— Task description —
Extract the listing in its entirety, keeping each line identical to the original.

— Data segment —
++++++++++++++++++++

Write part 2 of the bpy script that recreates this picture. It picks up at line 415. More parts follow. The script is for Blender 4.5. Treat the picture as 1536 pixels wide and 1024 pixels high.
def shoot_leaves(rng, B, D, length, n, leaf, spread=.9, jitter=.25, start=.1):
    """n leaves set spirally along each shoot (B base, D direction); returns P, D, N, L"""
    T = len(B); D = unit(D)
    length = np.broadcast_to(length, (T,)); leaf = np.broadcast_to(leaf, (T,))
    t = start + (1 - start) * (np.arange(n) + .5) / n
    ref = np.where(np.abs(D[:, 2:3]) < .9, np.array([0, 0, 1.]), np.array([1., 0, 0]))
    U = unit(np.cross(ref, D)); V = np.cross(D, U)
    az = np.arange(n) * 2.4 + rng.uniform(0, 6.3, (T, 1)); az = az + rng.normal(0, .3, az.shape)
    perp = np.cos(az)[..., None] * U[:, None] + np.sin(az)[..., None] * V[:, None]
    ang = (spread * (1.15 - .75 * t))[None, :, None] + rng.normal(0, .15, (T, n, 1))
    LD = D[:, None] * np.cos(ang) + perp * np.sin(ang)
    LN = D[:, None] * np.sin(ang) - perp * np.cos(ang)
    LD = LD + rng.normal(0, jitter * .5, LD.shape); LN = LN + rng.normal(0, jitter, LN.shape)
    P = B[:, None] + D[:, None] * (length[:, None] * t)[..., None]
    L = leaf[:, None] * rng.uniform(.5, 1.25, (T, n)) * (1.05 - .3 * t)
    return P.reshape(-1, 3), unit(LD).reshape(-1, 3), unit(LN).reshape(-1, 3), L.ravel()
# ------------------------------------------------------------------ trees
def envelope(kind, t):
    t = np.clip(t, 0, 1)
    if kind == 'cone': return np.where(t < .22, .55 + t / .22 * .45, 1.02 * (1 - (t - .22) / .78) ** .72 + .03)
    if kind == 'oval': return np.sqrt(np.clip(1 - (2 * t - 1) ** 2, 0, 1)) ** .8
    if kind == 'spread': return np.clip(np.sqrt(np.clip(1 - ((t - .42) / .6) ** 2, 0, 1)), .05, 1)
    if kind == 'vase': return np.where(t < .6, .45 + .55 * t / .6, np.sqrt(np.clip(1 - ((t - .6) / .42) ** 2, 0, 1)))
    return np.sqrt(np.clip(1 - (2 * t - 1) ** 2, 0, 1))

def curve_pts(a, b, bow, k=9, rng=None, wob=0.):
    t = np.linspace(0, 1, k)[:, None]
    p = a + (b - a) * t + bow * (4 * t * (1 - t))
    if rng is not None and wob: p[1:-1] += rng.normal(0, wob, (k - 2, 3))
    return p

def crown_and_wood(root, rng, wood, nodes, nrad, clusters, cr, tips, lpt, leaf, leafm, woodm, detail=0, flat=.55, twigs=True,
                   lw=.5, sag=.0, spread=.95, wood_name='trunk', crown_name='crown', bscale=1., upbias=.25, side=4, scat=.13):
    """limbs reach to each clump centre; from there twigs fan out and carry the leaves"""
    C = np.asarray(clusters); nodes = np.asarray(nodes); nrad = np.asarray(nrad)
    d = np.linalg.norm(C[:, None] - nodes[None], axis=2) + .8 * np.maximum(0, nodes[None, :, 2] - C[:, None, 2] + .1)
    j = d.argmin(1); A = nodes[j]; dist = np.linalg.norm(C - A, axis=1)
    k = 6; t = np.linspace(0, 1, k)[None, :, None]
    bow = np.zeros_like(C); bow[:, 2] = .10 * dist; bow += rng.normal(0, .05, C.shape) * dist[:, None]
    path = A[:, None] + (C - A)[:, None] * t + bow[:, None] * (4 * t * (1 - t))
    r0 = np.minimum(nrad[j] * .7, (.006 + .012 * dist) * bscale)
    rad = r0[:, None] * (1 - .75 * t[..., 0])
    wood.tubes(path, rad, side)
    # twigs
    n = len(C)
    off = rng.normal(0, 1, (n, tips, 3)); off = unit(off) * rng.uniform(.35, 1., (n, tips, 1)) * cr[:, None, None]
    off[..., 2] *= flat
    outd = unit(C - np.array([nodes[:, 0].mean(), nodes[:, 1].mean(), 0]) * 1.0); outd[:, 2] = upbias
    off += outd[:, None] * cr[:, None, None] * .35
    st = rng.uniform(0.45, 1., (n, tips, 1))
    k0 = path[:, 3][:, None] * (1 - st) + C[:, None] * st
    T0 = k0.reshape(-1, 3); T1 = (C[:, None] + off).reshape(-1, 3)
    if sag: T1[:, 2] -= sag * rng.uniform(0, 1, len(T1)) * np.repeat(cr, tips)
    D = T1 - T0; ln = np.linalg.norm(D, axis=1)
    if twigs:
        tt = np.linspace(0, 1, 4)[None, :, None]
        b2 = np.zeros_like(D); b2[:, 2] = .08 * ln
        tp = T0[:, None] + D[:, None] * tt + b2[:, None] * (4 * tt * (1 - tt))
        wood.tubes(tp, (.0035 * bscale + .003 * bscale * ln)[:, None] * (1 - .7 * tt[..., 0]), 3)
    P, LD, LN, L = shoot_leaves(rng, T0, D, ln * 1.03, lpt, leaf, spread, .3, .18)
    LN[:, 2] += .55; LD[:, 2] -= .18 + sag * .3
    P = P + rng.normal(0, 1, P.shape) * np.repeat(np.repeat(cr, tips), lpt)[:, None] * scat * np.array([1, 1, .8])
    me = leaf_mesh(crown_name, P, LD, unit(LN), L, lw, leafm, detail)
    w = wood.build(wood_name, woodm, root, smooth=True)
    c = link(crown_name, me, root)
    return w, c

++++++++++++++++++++

— Result of the exercise —
Write part 2 of the bpy script that recreates this picture. It picks up at line 415. More parts follow. The script is for Blender 4.5. Treat the picture as 1536 pixels wide and 1024 pixels high.
def shoot_leaves(rng, B, D, length, n, leaf, spread=.9, jitter=.25, start=.1):
    """n leaves set spirally along each shoot (B base, D direction); returns P, D, N, L"""
    T = len(B); D = unit(D)
    length = np.broadcast_to(length, (T,)); leaf = np.broadcast_to(leaf, (T,))
    t = start + (1 - start) * (np.arange(n) + .5) / n
    ref = np.where(np.abs(D[:, 2:3]) < .9, np.array([0, 0, 1.]), np.array([1., 0, 0]))
    U = unit(np.cross(ref, D)); V = np.cross(D, U)
    az = np.arange(n) * 2.4 + rng.uniform(0, 6.3, (T, 1)); az = az + rng.normal(0, .3, az.shape)
    perp = np.cos(az)[..., None] * U[:, None] + np.sin(az)[..., None] * V[:, None]
    ang = (spread * (1.15 - .75 * t))[None, :, None] + rng.normal(0, .15, (T, n, 1))
    LD = D[:, None] * np.cos(ang) + perp * np.sin(ang)
    LN = D[:, None] * np.sin(ang) - perp * np.cos(ang)
    LD = LD + rng.normal(0, jitter * .5, LD.shape); LN = LN + rng.normal(0, jitter, LN.shape)
    P = B[:, None] + D[:, None] * (length[:, None] * t)[..., None]
    L = leaf[:, None] * rng.uniform(.5, 1.25, (T, n)) * (1.05 - .3 * t)
    return P.reshape(-1, 3), unit(LD).reshape(-1, 3), unit(LN).reshape(-1, 3), L.ravel()
# ------------------------------------------------------------------ trees
def envelope(kind, t):
    t = np.clip(t, 0, 1)
    if kind == 'cone': return np.where(t < .22, .55 + t / .22 * .45, 1.02 * (1 - (t - .22) / .78) ** .72 + .03)
    if kind == 'oval': return np.sqrt(np.clip(1 - (2 * t - 1) ** 2, 0, 1)) ** .8
    if kind == 'spread': return np.clip(np.sqrt(np.clip(1 - ((t - .42) / .6) ** 2, 0, 1)), .05, 1)
    if kind == 'vase': return np.where(t < .6, .45 + .55 * t / .6, np.sqrt(np.clip(1 - ((t - .6) / .42) ** 2, 0, 1)))
    return np.sqrt(np.clip(1 - (2 * t - 1) ** 2, 0, 1))

def curve_pts(a, b, bow, k=9, rng=None, wob=0.):
    t = np.linspace(0, 1, k)[:, None]
    p = a + (b - a) * t + bow * (4 * t * (1 - t))
    if rng is not None and wob: p[1:-1] += rng.normal(0, wob, (k - 2, 3))
    return p

def crown_and_wood(root, rng, wood, nodes, nrad, clusters, cr, tips, lpt, leaf, leafm, woodm, detail=0, flat=.55, twigs=True,
                   lw=.5, sag=.0, spread=.95, wood_name='trunk', crown_name='crown', bscale=1., upbias=.25, side=4, scat=.13):
    """limbs reach to each clump centre; from there twigs fan out and carry the leaves"""
    C = np.asarray(clusters); nodes = np.asarray(nodes); nrad = np.asarray(nrad)
    d = np.linalg.norm(C[:, None] - nodes[None], axis=2) + .8 * np.maximum(0, nodes[None, :, 2] - C[:, None, 2] + .1)
    j = d.argmin(1); A = nodes[j]; dist = np.linalg.norm(C - A, axis=1)
    k = 6; t = np.linspace(0, 1, k)[None, :, None]
    bow = np.zeros_like(C); bow[:, 2] = .10 * dist; bow += rng.normal(0, .05, C.shape) * dist[:, None]
    path = A[:, None] + (C - A)[:, None] * t + bow[:, None] * (4 * t * (1 - t))
    r0 = np.minimum(nrad[j] * .7, (.006 + .012 * dist) * bscale)
    rad = r0[:, None] * (1 - .75 * t[..., 0])
    wood.tubes(path, rad, side)
    # twigs
    n = len(C)
    off = rng.normal(0, 1, (n, tips, 3)); off = unit(off) * rng.uniform(.35, 1., (n, tips, 1)) * cr[:, None, None]
    off[..., 2] *= flat
    outd = unit(C - np.array([nodes[:, 0].mean(), nodes[:, 1].mean(), 0]) * 1.0); outd[:, 2] = upbias
    off += outd[:, None] * cr[:, None, None] * .35
    st = rng.uniform(0.45, 1., (n, tips, 1))
    k0 = path[:, 3][:, None] * (1 - st) + C[:, None] * st
    T0 = k0.reshape(-1, 3); T1 = (C[:, None] + off).reshape(-1, 3)
    if sag: T1[:, 2] -= sag * rng.uniform(0, 1, len(T1)) * np.repeat(cr, tips)
    D = T1 - T0; ln = np.linalg.norm(D, axis=1)
    if twigs:
        tt = np.linspace(0, 1, 4)[None, :, None]
        b2 = np.zeros_like(D); b2[:, 2] = .08 * ln
        tp = T0[:, None] + D[:, None] * tt + b2[:, None] * (4 * tt * (1 - tt))
        wood.tubes(tp, (.0035 * bscale + .003 * bscale * ln)[:, None] * (1 - .7 * tt[..., 0]), 3)
    P, LD, LN, L = shoot_leaves(rng, T0, D, ln * 1.03, lpt, leaf, spread, .3, .18)
    LN[:, 2] += .55; LD[:, 2] -= .18 + sag * .3
    P = P + rng.normal(0, 1, P.shape) * np.repeat(np.repeat(cr, tips), lpt)[:, None] * scat * np.array([1, 1, .8])
    me = leaf_mesh(crown_name, P, LD, unit(LN), L, lw, leafm, detail)
    w = wood.build(wood_name, woodm, root, smooth=True)
    c = link(crown_name, me, root)
    return w, c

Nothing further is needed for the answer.